*INSTRUCTIONS FOR THE TASK:*
Repeat the data that follows, word for word, without the images.

*MATERIAL:*
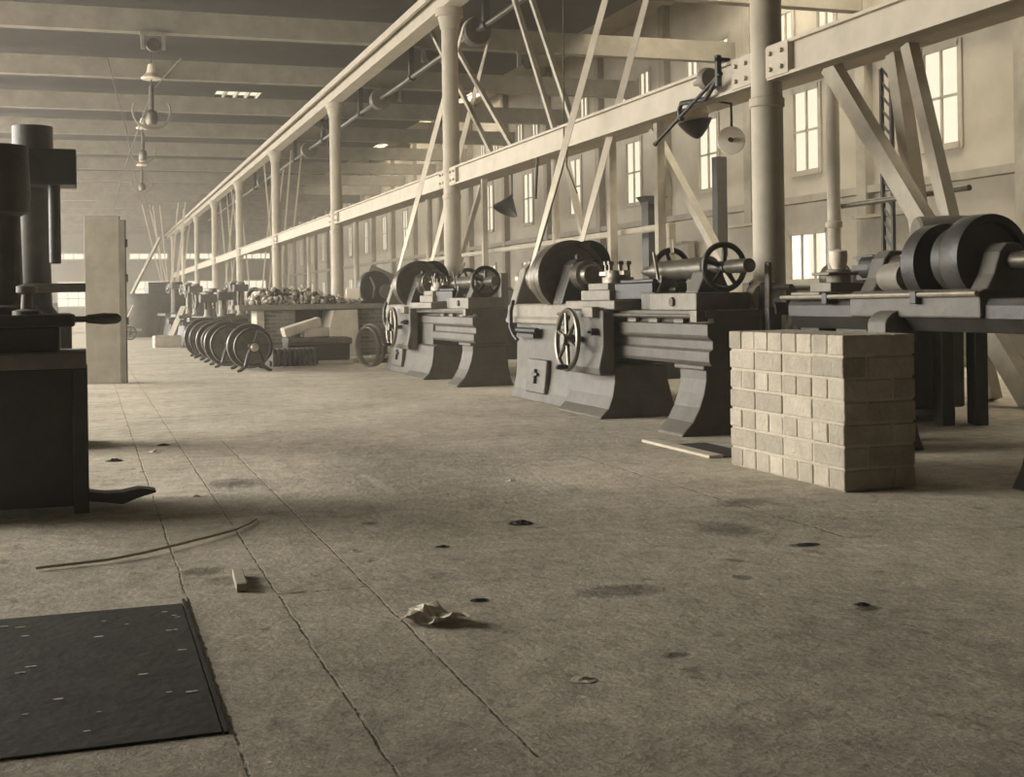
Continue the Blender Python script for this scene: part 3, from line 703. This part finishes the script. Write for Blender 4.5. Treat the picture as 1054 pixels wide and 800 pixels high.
for iy in range(6):
    for ix in range(21):
        x = 2.88 + .098 * ix + random.uniform(-.02, .02); y = 23.42 + .1 * iy + random.uniform(-.02, .02)
        h = prof(x) * (.45 + .55 * min(1, iy / 2.5))
        for kz in range(max(1, int(h / .072 + .5))):
            if cnt >= 290: break
            src = me_list[random.randrange(5)]
            o = src if src.get('label') is None else src.copy()
            if o is not src: C.objects.link(o)
            o.location = (x, y, .97 + .045 + .07 * kz); o.rotation_euler = [random.uniform(0, 6.28) for _ in range(3)]
            sc = random.uniform(.7, 1.05); o.scale = (sc,) * 3
            tag(o, LBL, 'casting', GRP); cnt += 1
# other things on the bench
tag(MB().obox((3.72, 24.25, 1.13), (.3, .24, .32), Matrix.Rotation(.2, 3, 'Z')).build('white_box', M['enamel'], None, .02), 'white upright block behind the heap of castings on the bench', 'box')
tag(MB().obox((4.76, 23.6, 1.115), (.26, .2, .29), Matrix.Rotation(-.15, 3, 'Z')).build('white_box', M['enamel'], None, .012), 'white square box at the right end of the castings heap', 'box')
tag(MB().torus((3.0, 24.2, 1.14), (.5, 1, .1), .14, .028).torus((3.03, 24.27, 1.14), (.5, 1, .2), .12, .028).build('pipe_ring', M['grey']), 'ring of bent pipe leaning at the left end of the castings heap', 'ring')
t = thing('gear_guard', 'dark drum shaped gear guard standing at the right end of the bench', 'machine', (5.22, 23.85, .97))
MB().lathe((0, -.15, .315), (0, 1, 0), [(0, .05), (0, .3), (.05, .31), (.28, .31), (.3, .3), (.3, .05)], 32).box(-.3, .3, -.12, .1, 0, .06).build('drum', M['darkgrey'], t, .005)
MB().lathe((.2, -.3, .22), (0, 1, 0), [(0, .05), (0, .12), (.13, .14), (.13, .05)], 24).build('hub', M['grey'], t)
MB().tube([(-.1, -.17, .5), (-.02, -.17, .3), (-.06, -.17, .1)], .02).build('strap', M['pale'], t)
MB().bar((-.12, -.1, .6), (.34, -.1, .4), .3, .03, (0, 1, 0)).build('cover', M['pale'], t)
# things on the floor before the bench
t = thing('finned_casting', 'ribbed iron radiator casting lying on the floor before the bench', 'casting', (2.99, 19.6, 0), .1)
mb = MB()
for k in range(9): mb.box(-.33 + .08 * k, -.29 + .08 * k, -.12, .12, .02, .3)
mb.build('fin', M['grey'], t, .008); MB().cyl((-.36, 0, .07), (.4, 0, .07), .04).cyl((-.36, 0, .25), (.4, 0, .25), .04).build('tie_pipe', M['darkgrey'], t)
t = thing('iron_trough', 'dark cast trough with rounded lip on the floor before the bench', 'trough', (3.5, 20.4, 0))
MB().box(-.55, .55, -.28, .28, .0, .07).build('skid', M['crate'], t, .01)
MB().prism([(-.25, .07), (-.3, .34), (-.36, .37), (-.36, .42), (-.28, .44), (.28, .44), (.36, .42), (.36, .37), (.3, .34), (.25, .07)], 'x', -.5, .5).build('body', M['darkgrey'], t, .02, False)
MB().cyl((-.48, -.32, .38), (.52, -.32, .38), .05).build('lip', M['dsteel'], t)
tag(MB().obox((3.28, 20.5, .6), (.62, .4, .16), Matrix.Rotation(-.28, 3, 'Y')).obox((3.5, 20.5, .52), (.4, .4, .16)).build('stone_slab', M['sack'], None, .02), 'pale slab lying tilted on the dark trough', 'slab')
for i, (x, y, l, a, m, lab) in enumerate(((4.3, 20.6, .5, .3, 'crate', 'pale offcut of wood on the floor right of the trough'), (4.85, 21.5, .45, -.1, 'crate', 'pale wooden offcut on the floor before the dark bench pier'),
                                    (5.0, 20.3, 1.1, .12, 'darkgrey', 'long dark bar lying on the floor beside the second lathe'))):
    tag(MB().obox((x, y, .035), (l, .12, .07), Matrix.Rotation(a, 3, 'Z')).obox((x + .1, y + .16, .03), (l * .5, .1, .06), Matrix.Rotation(a + .5, 3, 'Z')).build('wood_offcut' if m == 'crate' else 'iron_bar', M[m], None, .006), lab, 'offcut')
# belt coil hanging on second lathe
tag(MB().torus((4.0, 18.5, .35), (1, .5, 0), .31, .014, 36, 8, 3).torus((3.93, 18.42, .33), (1, .4, 0), .29, .013, 36, 8, 3).build('belt_coil', M['bench']), 'coil of belting leaning against the far end of the second lathe', 'coil')

# ------------------------------------------------------------------ pulleys on floor stands
def pulley_stand(loc, lab, R, rz=0., n=2):
    t = thing('pulley_stand', lab, 'pulley stand', loc, rz, 'pulleys on floor stands')
    z = .36; W = .15
    for i in range(n):
        l = .06 + .42 * i; r = R * (1, 1.2, 1.1)[i % 3]
        prof = [(W, r - .03), (W, r), (W * .5, r + .006), (0, r), (0, r - .03)] if i == 0 else [(W, .05), (W, r - .02), (W, r), (W * .5, r + .006), (0, r), (0, r - .02), (.05, r - .03), (.05, .05)]
        mb = MB(); mb.lathe((0, l, z), (0, 1, 0), prof, 36)
        if i == 0:
            mb.bm.faces.ensure_lookup_table(); bmesh.ops.delete(mb.bm, geom=[f for f in mb.bm.faces if len(f.verts) > 8], context='FACES_ONLY')
            vs_ = mb.bm.verts[:]; m_ = 36; mb.bm.verts.ensure_lookup_table()
            A = [mb.bm.verts[k] for k in range(m_)]; B = [mb.bm.verts[4 * m_ + k] for k in range(m_)]
            for k in range(m_): mb.bm.faces.new((A[k], B[k], B[(k + 1) % m_], A[(k + 1) % m_]))
        w = mb.build('pulley', M['dsteel' if i else 'darkgrey'], t)
        if i == 0:
            for k in range(6):
                a = PI * k / 3 + .2; MB().bar((0.04 * math.cos(a), l + W / 2, z + .04 * math.sin(a)), ((r - .02) * math.cos(a), l + W / 2, z + (r - .02) * math.sin(a)), .03, .04, (0, 1, 0)).build('spoke', M['grey'], w)
    MB().cyl((0, -.1, z), (0, .1 + .42 * n, z), .03).lathe((0, -.12, z), (0, 1, 0), [(0, .03), (.02, .06), (.1, .065), (.1, .03)], 18).build('axle', M['steel'], t)
    for l in (-.02, .02 + .42 * n):
        f = MB()
        for q in (-1, 1): f.tube([(q * .03, l, z + .02), (q * .09, l, z - .12), (q * .13, l, .08), (q * .2, l, .03), (q * .25, l, .014)], [.03, .03, .028, .026, .016])
        f.lathe((0, l - .03, z), (0, 1, 0), [(0, .05), (.0, .08), (.06, .08), (.06, .05)], 18).build('stand', M['iron'], t)
    return t
pulley_stand((2.3, 18.7, 0), 'nearest spoked pulley stand on splayed legs at the head of the row', .28)
pulley_stand((2.12, 20.2, 0), 'second spoked pulley stand, just behind the nearest stand', .3)
pulley_stand((2.12, 22.1, 0), 'third spoked pulley stand in the middle of the row', .28)
pulley_stand((2.1, 24.0, 0), 'rearmost spoked pulley stand, furthest left in the row', .32)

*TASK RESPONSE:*
Continue the Blender Python script for this scene: part 3, from line 703. This part finishes the script. Write for Blender 4.5. Treat the picture as 1054 pixels wide and 800 pixels high.
for iy in range(6):
    for ix in range(21):
        x = 2.88 + .098 * ix + random.uniform(-.02, .02); y = 23.42 + .1 * iy + random.uniform(-.02, .02)
        h = prof(x) * (.45 + .55 * min(1, iy / 2.5))
        for kz in range(max(1, int(h / .072 + .5))):
            if cnt >= 290: break
            src = me_list[random.randrange(5)]
            o = src if src.get('label') is None else src.copy()
            if o is not src: C.objects.link(o)
            o.location = (x, y, .97 + .045 + .07 * kz); o.rotation_euler = [random.uniform(0, 6.28) for _ in range(3)]
            sc = random.uniform(.7, 1.05); o.scale = (sc,) * 3
            tag(o, LBL, 'casting', GRP); cnt += 1
# other things on the bench
tag(MB().obox((3.72, 24.25, 1.13), (.3, .24, .32), Matrix.Rotation(.2, 3, 'Z')).build('white_box', M['enamel'], None, .02), 'white upright block behind the heap of castings on the bench', 'box')
tag(MB().obox((4.76, 23.6, 1.115), (.26, .2, .29), Matrix.Rotation(-.15, 3, 'Z')).build('white_box', M['enamel'], None, .012), 'white square box at the right end of the castings heap', 'box')
tag(MB().torus((3.0, 24.2, 1.14), (.5, 1, .1), .14, .028).torus((3.03, 24.27, 1.14), (.5, 1, .2), .12, .028).build('pipe_ring', M['grey']), 'ring of bent pipe leaning at the left end of the castings heap', 'ring')
t = thing('gear_guard', 'dark drum shaped gear guard standing at the right end of the bench', 'machine', (5.22, 23.85, .97))
MB().lathe((0, -.15, .315), (0, 1, 0), [(0, .05), (0, .3), (.05, .31), (.28, .31), (.3, .3), (.3, .05)], 32).box(-.3, .3, -.12, .1, 0, .06).build('drum', M['darkgrey'], t, .005)
MB().lathe((.2, -.3, .22), (0, 1, 0), [(0, .05), (0, .12), (.13, .14), (.13, .05)], 24).build('hub', M['grey'], t)
MB().tube([(-.1, -.17, .5), (-.02, -.17, .3), (-.06, -.17, .1)], .02).build('strap', M['pale'], t)
MB().bar((-.12, -.1, .6), (.34, -.1, .4), .3, .03, (0, 1, 0)).build('cover', M['pale'], t)
# things on the floor before the bench
t = thing('finned_casting', 'ribbed iron radiator casting lying on the floor before the bench', 'casting', (2.99, 19.6, 0), .1)
mb = MB()
for k in range(9): mb.box(-.33 + .08 * k, -.29 + .08 * k, -.12, .12, .02, .3)
mb.build('fin', M['grey'], t, .008); MB().cyl((-.36, 0, .07), (.4, 0, .07), .04).cyl((-.36, 0, .25), (.4, 0, .25), .04).build('tie_pipe', M['darkgrey'], t)
t = thing('iron_trough', 'dark cast trough with rounded lip on the floor before the bench', 'trough', (3.5, 20.4, 0))
MB().box(-.55, .55, -.28, .28, .0, .07).build('skid', M['crate'], t, .01)
MB().prism([(-.25, .07), (-.3, .34), (-.36, .37), (-.36, .42), (-.28, .44), (.28, .44), (.36, .42), (.36, .37), (.3, .34), (.25, .07)], 'x', -.5, .5).build('body', M['darkgrey'], t, .02, False)
MB().cyl((-.48, -.32, .38), (.52, -.32, .38), .05).build('lip', M['dsteel'], t)
tag(MB().obox((3.28, 20.5, .6), (.62, .4, .16), Matrix.Rotation(-.28, 3, 'Y')).obox((3.5, 20.5, .52), (.4, .4, .16)).build('stone_slab', M['sack'], None, .02), 'pale slab lying tilted on the dark trough', 'slab')
for i, (x, y, l, a, m, lab) in enumerate(((4.3, 20.6, .5, .3, 'crate', 'pale offcut of wood on the floor right of the trough'), (4.85, 21.5, .45, -.1, 'crate', 'pale wooden offcut on the floor before the dark bench pier'),
                                    (5.0, 20.3, 1.1, .12, 'darkgrey', 'long dark bar lying on the floor beside the second lathe'))):
    tag(MB().obox((x, y, .035), (l, .12, .07), Matrix.Rotation(a, 3, 'Z')).obox((x + .1, y + .16, .03), (l * .5, .1, .06), Matrix.Rotation(a + .5, 3, 'Z')).build('wood_offcut' if m == 'crate' else 'iron_bar', M[m], None, .006), lab, 'offcut')
# belt coil hanging on second lathe
tag(MB().torus((4.0, 18.5, .35), (1, .5, 0), .31, .014, 36, 8, 3).torus((3.93, 18.42, .33), (1, .4, 0), .29, .013, 36, 8, 3).build('belt_coil', M['bench']), 'coil of belting leaning against the far end of the second lathe', 'coil')

# ------------------------------------------------------------------ pulleys on floor stands
def pulley_stand(loc, lab, R, rz=0., n=2):
    t = thing('pulley_stand', lab, 'pulley stand', loc, rz, 'pulleys on floor stands')
    z = .36; W = .15
    for i in range(n):
        l = .06 + .42 * i; r = R * (1, 1.2, 1.1)[i % 3]
        prof = [(W, r - .03), (W, r), (W * .5, r + .006), (0, r), (0, r - .03)] if i == 0 else [(W, .05), (W, r - .02), (W, r), (W * .5, r + .006), (0, r), (0, r - .02), (.05, r - .03), (.05, .05)]
        mb = MB(); mb.lathe((0, l, z), (0, 1, 0), prof, 36)
        if i == 0:
            mb.bm.faces.ensure_lookup_table(); bmesh.ops.delete(mb.bm, geom=[f for f in mb.bm.faces if len(f.verts) > 8], context='FACES_ONLY')
            vs_ = mb.bm.verts[:]; m_ = 36; mb.bm.verts.ensure_lookup_table()
            A = [mb.bm.verts[k] for k in range(m_)]; B = [mb.bm.verts[4 * m_ + k] for k in range(m_)]
            for k in range(m_): mb.bm.faces.new((A[k], B[k], B[(k + 1) % m_], A[(k + 1) % m_]))
        w = mb.build('pulley', M['dsteel' if i else 'darkgrey'], t)
        if i == 0:
            for k in range(6):
                a = PI * k / 3 + .2; MB().bar((0.04 * math.cos(a), l + W / 2, z + .04 * math.sin(a)), ((r - .02) * math.cos(a), l + W / 2, z + (r - .02) * math.sin(a)), .03, .04, (0, 1, 0)).build('spoke', M['grey'], w)
    MB().cyl((0, -.1, z), (0, .1 + .42 * n, z), .03).lathe((0, -.12, z), (0, 1, 0), [(0, .03), (.02, .06), (.1, .065), (.1, .03)], 18).build('axle', M['steel'], t)
    for l in (-.02, .02 + .42 * n):
        f = MB()
        for q in (-1, 1): f.tube([(q * .03, l, z + .02), (q * .09, l, z - .12), (q * .13, l, .08), (q * .2, l, .03), (q * .25, l, .014)], [.03, .03, .028, .026, .016])
        f.lathe((0, l - .03, z), (0, 1, 0), [(0, .05), (.0, .08), (.06, .08), (.06, .05)], 18).build('stand', M['iron'], t)
    return t
pulley_stand((2.3, 18.7, 0), 'nearest spoked pulley stand on splayed legs at the head of the row', .28)
pulley_stand((2.12, 20.2, 0), 'second spoked pulley stand, just behind the nearest stand', .3)
pulley_stand((2.12, 22.1, 0), 'third spoked pulley stand in the middle of the row', .28)
pulley_stand((2.1, 24.0, 0), 'rearmost spoked pulley stand, furthest left in the row', .32)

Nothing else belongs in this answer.